**Task objective:**
For each line in the data below that holds "from", return a copy.

**Data provided:**

=-=-=

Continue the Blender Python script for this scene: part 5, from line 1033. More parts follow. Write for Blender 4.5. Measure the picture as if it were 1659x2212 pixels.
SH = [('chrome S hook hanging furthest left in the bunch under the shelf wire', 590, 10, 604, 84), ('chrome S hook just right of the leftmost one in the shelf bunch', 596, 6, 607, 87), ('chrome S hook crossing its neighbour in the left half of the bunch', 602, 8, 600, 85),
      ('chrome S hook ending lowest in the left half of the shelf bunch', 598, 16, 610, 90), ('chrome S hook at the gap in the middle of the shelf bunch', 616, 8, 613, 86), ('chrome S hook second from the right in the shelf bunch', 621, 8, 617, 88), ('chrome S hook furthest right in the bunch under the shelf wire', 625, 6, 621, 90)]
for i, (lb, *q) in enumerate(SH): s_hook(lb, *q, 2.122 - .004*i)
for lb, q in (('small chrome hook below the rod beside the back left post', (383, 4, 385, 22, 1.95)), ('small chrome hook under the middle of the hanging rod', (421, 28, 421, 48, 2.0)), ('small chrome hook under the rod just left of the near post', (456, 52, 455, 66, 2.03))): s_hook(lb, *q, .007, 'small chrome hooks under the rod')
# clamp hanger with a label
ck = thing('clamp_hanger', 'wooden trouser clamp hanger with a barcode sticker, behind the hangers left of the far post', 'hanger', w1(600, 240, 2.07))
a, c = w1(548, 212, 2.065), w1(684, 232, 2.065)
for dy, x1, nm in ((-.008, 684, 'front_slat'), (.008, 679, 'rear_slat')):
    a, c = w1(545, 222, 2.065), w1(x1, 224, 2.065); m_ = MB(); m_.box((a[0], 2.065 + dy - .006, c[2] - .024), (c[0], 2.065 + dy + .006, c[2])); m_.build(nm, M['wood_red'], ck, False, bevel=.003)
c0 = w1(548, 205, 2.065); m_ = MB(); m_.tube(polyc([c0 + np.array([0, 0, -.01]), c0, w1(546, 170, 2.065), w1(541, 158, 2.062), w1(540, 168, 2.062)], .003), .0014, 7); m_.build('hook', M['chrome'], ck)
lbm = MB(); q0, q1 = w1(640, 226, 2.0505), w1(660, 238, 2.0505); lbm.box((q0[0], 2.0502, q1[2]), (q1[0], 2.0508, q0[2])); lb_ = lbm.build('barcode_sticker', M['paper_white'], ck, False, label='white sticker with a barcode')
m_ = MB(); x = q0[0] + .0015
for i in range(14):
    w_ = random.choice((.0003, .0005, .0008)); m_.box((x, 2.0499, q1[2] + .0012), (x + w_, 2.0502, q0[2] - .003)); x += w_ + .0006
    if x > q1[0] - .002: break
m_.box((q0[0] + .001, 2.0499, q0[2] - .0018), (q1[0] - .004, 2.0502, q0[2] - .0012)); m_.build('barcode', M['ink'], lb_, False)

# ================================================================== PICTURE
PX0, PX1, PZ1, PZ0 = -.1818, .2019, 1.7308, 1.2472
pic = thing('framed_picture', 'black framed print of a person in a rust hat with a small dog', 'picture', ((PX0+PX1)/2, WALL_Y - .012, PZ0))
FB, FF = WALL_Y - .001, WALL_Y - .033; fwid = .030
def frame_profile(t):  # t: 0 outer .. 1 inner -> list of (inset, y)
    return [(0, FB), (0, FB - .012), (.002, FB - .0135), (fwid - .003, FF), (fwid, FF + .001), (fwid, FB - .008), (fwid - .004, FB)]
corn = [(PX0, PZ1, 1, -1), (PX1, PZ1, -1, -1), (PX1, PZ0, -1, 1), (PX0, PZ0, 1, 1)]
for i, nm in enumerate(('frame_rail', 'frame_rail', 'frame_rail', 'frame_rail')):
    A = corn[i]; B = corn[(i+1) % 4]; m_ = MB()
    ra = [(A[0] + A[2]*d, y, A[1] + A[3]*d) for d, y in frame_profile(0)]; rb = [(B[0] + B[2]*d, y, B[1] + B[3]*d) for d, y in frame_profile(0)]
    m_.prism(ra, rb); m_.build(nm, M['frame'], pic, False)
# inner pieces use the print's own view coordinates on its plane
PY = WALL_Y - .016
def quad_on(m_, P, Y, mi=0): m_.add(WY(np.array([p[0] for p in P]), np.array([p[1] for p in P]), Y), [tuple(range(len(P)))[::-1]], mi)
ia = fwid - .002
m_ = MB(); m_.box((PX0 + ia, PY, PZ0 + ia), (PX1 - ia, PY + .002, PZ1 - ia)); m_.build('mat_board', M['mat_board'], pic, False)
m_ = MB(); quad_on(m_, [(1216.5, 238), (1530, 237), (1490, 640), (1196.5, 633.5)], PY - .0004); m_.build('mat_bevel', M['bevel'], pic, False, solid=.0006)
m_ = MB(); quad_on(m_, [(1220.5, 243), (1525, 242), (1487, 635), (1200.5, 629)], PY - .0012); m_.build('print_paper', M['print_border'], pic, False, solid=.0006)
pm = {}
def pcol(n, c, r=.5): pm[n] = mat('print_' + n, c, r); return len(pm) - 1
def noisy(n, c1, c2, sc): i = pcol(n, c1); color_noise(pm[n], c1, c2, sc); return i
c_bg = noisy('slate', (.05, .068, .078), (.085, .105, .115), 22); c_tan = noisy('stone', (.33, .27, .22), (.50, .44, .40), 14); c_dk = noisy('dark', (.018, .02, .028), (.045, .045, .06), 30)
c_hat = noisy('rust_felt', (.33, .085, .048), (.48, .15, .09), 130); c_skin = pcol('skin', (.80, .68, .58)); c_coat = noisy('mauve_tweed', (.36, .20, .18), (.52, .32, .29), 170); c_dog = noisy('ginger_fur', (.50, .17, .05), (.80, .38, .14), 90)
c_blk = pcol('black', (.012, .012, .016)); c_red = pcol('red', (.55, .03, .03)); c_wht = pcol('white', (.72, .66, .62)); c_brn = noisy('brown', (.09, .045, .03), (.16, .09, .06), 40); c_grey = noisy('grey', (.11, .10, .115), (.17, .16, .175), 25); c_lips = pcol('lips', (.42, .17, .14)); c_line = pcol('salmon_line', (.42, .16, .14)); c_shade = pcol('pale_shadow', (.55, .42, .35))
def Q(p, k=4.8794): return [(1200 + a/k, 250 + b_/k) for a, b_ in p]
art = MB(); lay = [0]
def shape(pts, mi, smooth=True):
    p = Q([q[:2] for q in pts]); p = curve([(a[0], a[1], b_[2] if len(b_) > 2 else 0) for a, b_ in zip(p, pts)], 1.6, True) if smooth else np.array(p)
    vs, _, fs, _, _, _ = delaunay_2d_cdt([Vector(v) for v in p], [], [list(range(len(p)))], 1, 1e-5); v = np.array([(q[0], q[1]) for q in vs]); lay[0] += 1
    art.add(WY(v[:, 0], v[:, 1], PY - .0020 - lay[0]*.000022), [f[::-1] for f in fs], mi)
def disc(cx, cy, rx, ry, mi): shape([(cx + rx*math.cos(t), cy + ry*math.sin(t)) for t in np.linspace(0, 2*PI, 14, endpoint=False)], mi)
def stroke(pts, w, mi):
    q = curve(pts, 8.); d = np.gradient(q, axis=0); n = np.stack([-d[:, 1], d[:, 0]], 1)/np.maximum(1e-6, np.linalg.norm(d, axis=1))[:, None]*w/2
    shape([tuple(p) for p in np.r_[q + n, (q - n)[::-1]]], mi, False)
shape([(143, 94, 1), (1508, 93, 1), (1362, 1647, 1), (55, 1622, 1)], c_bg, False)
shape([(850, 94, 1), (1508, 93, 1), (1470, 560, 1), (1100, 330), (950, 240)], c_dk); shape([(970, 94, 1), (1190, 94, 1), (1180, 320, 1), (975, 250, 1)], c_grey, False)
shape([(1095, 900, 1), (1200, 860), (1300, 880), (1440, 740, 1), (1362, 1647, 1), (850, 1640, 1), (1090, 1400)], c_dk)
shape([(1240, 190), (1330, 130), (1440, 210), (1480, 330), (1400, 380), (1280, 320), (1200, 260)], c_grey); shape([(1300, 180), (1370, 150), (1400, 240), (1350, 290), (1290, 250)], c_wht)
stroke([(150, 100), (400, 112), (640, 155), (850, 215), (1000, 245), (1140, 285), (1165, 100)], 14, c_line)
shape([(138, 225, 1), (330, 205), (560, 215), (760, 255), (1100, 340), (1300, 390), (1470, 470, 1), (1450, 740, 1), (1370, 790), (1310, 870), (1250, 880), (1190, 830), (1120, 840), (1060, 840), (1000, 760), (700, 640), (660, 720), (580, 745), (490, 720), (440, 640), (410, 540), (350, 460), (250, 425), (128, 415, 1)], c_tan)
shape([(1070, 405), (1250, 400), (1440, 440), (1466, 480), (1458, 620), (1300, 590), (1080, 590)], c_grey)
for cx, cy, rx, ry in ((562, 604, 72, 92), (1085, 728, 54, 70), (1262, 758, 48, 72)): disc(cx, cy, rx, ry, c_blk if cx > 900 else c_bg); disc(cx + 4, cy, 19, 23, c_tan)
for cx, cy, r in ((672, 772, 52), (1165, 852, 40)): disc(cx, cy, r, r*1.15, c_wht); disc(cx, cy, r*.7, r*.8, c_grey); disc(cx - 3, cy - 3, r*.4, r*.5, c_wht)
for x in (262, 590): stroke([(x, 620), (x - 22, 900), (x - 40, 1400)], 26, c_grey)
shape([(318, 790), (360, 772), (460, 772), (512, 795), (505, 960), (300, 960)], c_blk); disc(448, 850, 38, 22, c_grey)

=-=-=

**Finished answer:**
Continue the Blender Python script for this scene: part 5, from line 1033. More parts follow. Write for Blender 4.5. Measure the picture as if it were 1659x2212 pixels.
      ('chrome S hook ending lowest in the left half of the shelf bunch', 598, 16, 610, 90), ('chrome S hook at the gap in the middle of the shelf bunch', 616, 8, 613, 86), ('chrome S hook second from the right in the shelf bunch', 621, 8, 617, 88), ('chrome S hook furthest right in the bunch under the shelf wire', 625, 6, 621, 90)]